If you have an extra $3500, go to one Skip Barber, Bondurant, or one of the other schools. It may be the best money you spent. It could save you a lot of money on car damage your first couple of times on the track. The skills you learn will earn you a lot more respect when you get out on the track.
Toyo RA-1's and Michelin Pilot Sport Cup tires are R-compound tires you can drive on the street with (don't get caught in the rain with them). Mine lasted over 5K miles which is pretty good! If you can't afford a set of rims with dedicated road race tires then the above tires are about the next best choice. Bridestone S-03, BFG KD's and a few other tires are good choices as well for a real street radial but won't be as good as an R-compound or true slick.
If this is your first time slowly ramp up your entry/exit speed into corners and follow others ahead of you to figure out the "lines." I would suggest having an instructor go out with you as they can be a great help.

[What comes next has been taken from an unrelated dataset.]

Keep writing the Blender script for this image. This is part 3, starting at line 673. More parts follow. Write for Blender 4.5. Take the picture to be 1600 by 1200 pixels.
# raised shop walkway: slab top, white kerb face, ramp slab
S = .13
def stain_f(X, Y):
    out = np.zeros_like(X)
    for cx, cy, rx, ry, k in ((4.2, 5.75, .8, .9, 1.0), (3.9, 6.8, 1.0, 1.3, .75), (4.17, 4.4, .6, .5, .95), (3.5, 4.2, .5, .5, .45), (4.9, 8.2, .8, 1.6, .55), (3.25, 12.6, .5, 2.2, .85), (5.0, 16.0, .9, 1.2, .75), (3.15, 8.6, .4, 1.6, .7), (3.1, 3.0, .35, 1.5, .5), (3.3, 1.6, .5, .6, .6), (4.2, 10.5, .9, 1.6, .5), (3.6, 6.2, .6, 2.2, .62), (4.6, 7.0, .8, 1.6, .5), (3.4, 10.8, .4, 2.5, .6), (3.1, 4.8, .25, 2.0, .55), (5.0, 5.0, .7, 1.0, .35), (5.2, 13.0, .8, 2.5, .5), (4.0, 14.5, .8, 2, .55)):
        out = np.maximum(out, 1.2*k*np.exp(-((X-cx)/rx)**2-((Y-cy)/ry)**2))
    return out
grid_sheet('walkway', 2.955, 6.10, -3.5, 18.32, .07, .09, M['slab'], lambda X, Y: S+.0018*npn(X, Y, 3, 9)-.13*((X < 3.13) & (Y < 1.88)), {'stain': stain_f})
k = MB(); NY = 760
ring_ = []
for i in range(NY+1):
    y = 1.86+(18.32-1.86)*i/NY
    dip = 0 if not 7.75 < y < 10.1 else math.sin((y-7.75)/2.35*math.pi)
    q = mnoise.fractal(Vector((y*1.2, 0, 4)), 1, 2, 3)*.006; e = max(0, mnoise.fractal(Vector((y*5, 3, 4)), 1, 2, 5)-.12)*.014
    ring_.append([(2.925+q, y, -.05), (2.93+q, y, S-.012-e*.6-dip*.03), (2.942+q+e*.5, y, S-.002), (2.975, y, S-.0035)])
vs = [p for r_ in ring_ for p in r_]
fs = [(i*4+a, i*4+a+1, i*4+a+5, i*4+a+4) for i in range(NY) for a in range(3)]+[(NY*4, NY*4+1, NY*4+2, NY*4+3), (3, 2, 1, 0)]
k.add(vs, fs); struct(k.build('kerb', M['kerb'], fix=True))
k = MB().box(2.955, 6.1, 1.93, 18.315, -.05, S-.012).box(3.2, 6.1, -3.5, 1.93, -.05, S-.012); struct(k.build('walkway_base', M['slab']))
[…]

Thanks for all the help guys!!!!!
And I will tke exception to the use of R compounds on a car driven by a newb.
Street tires will give the driver several avenues of fedback. They will "skip" acroos the track when it pushes and they will "yell" when pushed ... both WAY before they give up altogether.
R compounds typically don't give a lot of feedback before they lose grip altogether.
And I will tke exception to the use of R compounds on a car driven by a newb.
Street tires will give the driver several avenues of fedback. They will "skip" acroos the track when it pushes and they will "yell" when pushed ... both WAY before they give up altogether.
R compounds typically don't give a lot of feedback before they lose grip altogether.
Thunderhill and Infineon (Sears Point) including Laguna Seca will be the main tracks you run at. Thunderhill has a long front straight.... Infineon is pretty technical and then the legendary Laguna Seca course. Even amateur road racing can get pricey quickly. $179 for a single day not including gas, food, lodging, anything you break/wear and tear etc.
Start saving for brakes... you will need them. Maybe you should look at 1LE option brakes.